Platform China

Subtlety

30 Aug - 12 Oct 2008

Aniwar/Untitled/Oil on canvas/250X190cm/2008
Hu Xiaoyuan/Summer Solstice/Installation/115X60X80cm/2008
Xiao Yu/Great coat/Installation/130x100x220cm/2008
Xu Ruotao/Chanpin Temporary Space/Animation /10'/2008
Zhuang Hui/Angkor/Ink on Paper/82x58cm/2008
Subtlety
2008.8.30 - 2008.10.12
Curator: Karen Smith
Artists: Aniwar, He An, Hu Xiaoyuan, Jia Aili, Qiu Xiaofei, Wang Wei, Xiao Yu, Xu Ruotao, Zhaung Hui

Opening Party: August 30, 2008, 4:00PM
Venue:Platform China Contemporary Art Institute Main Space A & B

"... [the] rejection of false or naive explanations is as important as the search for better and more correct causal theories. We must clear the ground of rubbish before we can build."

No one can define art absolutely. Everyone has an opinion as to what art can or can not be; of the acceptable and unacceptable forms it can take; the boundaries it can approach but neither ought to touch or cross. Post-modernist theory did much to break through those boundaries, just as Modernism had done in its time. Post-modernism also went one step further than anything prior to it: unleashing a ‘freedom’ as to what art could be—anything the artist decreed. Today, one can’t help sensing that what began as a positive spirit of anarchy has descended into a vapid, untrammelled ‘anything-goes’. The line between the two—between success and not quite succeeding; between triumph and falling just-short-of-the-mark, between enduring power and temporal punch—is so very fine: so subtle. Most people would agree with the following (1) An artist is a person who participates with understanding in the making of a work of art. (2) A work of art is an artifact of a kind created to be presented to a public audience. In terms of the first, there is always brilliance, there is always sublime inspiration and glorious invention. But increasingly, as the boundaries shift and fade, certain elements they once served to define are fading with them. This has a tendency to result in a complex process of navigating these ‘artifacts of a kind created to be presented to a public audience’. Today, formal considerations are less important than the events, contexts or issues to which a work alludes, or blatantly illustrate. Many works pivot on concepts tied to fleeting moments and temporal events. Art works no longer seek to stand alone, to speak beyond their time. Does it matter? We are in an age of increasing globalisation and universal understanding, are we not? Again, does it matter? Perhaps not, but it does beg the question: what are the enduring values of art? What is important today? Each of these artists is engaged in an on-going, very personal search for what they feel to be correct, in line with which they are constantly clearing new ground.

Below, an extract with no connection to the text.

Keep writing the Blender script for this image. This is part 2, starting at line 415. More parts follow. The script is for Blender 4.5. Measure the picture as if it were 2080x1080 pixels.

‘Subtlety’ sets out to explore this process. In a group of commissioned works from nine leading contemporary artists, we find a diverse range of ideas, thought processes, and sensibilities. The works ask the viewer to respond to their subtle nature, and consider what distinguishes enduring art from temporal trends: the importance of the search, and a desire to build on what has gone before.